====== Material provided ======

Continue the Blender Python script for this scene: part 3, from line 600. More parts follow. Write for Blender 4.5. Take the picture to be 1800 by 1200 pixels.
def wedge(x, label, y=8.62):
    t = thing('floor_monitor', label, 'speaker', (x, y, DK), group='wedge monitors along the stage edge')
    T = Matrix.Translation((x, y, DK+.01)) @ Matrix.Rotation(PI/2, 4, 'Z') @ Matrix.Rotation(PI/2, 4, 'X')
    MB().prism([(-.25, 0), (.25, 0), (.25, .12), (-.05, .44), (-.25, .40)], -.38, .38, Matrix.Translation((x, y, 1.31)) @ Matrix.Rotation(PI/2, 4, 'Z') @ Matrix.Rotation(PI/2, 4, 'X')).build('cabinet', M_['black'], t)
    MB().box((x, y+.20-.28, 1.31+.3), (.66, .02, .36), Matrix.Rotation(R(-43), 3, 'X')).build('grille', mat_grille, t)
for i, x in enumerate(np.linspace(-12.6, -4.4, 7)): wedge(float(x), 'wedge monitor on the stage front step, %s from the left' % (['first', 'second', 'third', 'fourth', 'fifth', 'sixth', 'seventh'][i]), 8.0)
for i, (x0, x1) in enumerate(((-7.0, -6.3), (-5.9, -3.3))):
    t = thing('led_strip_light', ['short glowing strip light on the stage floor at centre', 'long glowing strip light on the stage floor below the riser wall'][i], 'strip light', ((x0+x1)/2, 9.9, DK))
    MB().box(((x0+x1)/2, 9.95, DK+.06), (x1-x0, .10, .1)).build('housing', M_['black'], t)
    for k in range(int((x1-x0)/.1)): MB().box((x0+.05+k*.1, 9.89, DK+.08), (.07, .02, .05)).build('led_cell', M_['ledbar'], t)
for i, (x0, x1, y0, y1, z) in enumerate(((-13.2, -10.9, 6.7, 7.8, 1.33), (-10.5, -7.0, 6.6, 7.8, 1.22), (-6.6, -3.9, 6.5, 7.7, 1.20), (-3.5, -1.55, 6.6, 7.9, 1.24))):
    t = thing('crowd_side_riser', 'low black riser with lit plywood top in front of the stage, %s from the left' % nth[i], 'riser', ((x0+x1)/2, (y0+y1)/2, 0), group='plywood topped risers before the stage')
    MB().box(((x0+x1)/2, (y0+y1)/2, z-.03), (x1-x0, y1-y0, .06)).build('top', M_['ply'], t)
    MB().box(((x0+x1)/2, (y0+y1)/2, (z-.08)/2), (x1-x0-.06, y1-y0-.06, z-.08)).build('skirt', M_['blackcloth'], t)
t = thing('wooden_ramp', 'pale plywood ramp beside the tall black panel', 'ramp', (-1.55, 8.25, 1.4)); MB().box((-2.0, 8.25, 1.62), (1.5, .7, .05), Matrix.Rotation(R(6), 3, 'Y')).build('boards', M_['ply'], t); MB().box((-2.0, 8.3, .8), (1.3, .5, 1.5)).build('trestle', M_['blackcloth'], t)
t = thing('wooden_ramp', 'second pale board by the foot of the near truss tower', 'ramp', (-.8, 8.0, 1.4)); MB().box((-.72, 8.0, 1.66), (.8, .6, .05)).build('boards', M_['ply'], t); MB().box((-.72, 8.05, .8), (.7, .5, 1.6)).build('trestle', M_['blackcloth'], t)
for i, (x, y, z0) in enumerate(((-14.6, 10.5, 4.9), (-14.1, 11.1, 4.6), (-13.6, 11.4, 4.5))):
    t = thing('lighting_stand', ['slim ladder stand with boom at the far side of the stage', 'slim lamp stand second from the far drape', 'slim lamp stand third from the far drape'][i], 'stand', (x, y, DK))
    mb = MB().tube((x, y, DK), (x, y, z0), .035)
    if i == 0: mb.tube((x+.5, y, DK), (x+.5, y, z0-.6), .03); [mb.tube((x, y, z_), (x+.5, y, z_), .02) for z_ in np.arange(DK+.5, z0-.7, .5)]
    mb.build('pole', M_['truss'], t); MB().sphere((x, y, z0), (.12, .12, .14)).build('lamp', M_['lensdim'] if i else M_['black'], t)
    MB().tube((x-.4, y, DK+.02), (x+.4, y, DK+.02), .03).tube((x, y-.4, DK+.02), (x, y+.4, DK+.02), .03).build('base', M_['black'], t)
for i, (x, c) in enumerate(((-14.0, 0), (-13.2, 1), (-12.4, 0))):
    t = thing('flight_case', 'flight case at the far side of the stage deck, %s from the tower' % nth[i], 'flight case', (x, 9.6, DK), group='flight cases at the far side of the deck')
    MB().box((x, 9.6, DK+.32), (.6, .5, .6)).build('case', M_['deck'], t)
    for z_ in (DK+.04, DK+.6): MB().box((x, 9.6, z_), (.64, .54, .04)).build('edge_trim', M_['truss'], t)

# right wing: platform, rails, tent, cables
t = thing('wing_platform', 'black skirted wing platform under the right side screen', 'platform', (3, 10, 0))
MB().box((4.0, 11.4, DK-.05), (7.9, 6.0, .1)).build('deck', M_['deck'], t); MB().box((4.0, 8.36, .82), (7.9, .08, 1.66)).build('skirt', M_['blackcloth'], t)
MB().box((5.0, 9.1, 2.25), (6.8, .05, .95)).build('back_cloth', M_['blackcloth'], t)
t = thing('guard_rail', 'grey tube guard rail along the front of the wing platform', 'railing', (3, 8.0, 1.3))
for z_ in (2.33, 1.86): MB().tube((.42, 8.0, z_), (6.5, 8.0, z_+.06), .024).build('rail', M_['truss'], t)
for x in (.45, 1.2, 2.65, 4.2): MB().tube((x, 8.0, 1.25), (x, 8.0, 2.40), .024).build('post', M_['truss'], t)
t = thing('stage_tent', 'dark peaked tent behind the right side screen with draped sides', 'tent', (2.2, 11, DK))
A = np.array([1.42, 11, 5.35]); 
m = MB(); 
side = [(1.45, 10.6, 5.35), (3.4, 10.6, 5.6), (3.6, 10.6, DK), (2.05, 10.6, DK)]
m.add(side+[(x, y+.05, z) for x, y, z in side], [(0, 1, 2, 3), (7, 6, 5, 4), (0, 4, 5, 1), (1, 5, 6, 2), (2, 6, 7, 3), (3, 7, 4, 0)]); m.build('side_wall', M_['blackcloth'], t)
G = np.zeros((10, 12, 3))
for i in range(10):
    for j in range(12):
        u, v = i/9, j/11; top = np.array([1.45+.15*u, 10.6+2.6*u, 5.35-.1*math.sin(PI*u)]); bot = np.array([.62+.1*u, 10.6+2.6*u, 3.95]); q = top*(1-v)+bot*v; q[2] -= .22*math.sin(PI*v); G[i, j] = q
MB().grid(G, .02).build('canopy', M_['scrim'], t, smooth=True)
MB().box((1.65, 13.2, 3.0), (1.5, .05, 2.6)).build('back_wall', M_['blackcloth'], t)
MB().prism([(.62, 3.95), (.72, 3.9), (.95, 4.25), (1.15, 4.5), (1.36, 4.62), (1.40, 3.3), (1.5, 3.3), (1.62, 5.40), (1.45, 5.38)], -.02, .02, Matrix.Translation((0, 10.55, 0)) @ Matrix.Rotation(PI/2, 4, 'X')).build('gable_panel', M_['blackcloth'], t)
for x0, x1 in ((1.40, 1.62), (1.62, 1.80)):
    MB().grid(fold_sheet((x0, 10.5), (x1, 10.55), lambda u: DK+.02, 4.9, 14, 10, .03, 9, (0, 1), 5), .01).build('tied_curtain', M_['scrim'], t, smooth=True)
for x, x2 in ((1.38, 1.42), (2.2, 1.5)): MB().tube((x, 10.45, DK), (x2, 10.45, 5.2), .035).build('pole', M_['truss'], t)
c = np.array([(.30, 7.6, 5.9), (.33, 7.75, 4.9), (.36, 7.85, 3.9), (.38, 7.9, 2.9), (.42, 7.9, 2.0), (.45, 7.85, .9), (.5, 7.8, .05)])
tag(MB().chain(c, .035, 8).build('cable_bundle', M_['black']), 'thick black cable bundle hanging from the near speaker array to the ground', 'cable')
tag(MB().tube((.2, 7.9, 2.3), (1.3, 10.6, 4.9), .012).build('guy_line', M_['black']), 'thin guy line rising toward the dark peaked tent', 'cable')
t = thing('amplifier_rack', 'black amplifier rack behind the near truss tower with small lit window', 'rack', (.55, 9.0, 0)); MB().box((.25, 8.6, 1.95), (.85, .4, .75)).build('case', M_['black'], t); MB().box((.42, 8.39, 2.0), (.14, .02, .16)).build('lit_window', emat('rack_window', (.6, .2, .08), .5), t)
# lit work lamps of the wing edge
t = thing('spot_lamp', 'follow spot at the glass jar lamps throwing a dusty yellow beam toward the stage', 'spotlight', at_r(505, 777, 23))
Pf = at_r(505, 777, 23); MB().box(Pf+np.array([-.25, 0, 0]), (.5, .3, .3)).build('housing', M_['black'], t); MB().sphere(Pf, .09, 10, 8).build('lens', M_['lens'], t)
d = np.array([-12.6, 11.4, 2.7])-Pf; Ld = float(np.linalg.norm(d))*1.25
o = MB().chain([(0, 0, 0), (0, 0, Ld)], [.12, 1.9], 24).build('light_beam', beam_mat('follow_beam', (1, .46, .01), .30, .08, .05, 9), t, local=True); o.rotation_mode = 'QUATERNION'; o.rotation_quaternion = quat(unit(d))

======

| Written problem |
Search the listing for the word "from". Copy every line in which it occurs.

| Expected answer |
Continue the Blender Python script for this scene: part 3, from line 600. More parts follow. Write for Blender 4.5. Take the picture to be 1800 by 1200 pixels.
for i, x in enumerate(np.linspace(-12.6, -4.4, 7)): wedge(float(x), 'wedge monitor on the stage front step, %s from the left' % (['first', 'second', 'third', 'fourth', 'fifth', 'sixth', 'seventh'][i]), 8.0)
    t = thing('crowd_side_riser', 'low black riser with lit plywood top in front of the stage, %s from the left' % nth[i], 'riser', ((x0+x1)/2, (y0+y1)/2, 0), group='plywood topped risers before the stage')
    t = thing('lighting_stand', ['slim ladder stand with boom at the far side of the stage', 'slim lamp stand second from the far drape', 'slim lamp stand third from the far drape'][i], 'stand', (x, y, DK))
    t = thing('flight_case', 'flight case at the far side of the stage deck, %s from the tower' % nth[i], 'flight case', (x, 9.6, DK), group='flight cases at the far side of the deck')
tag(MB().chain(c, .035, 8).build('cable_bundle', M_['black']), 'thick black cable bundle hanging from the near speaker array to the ground', 'cable')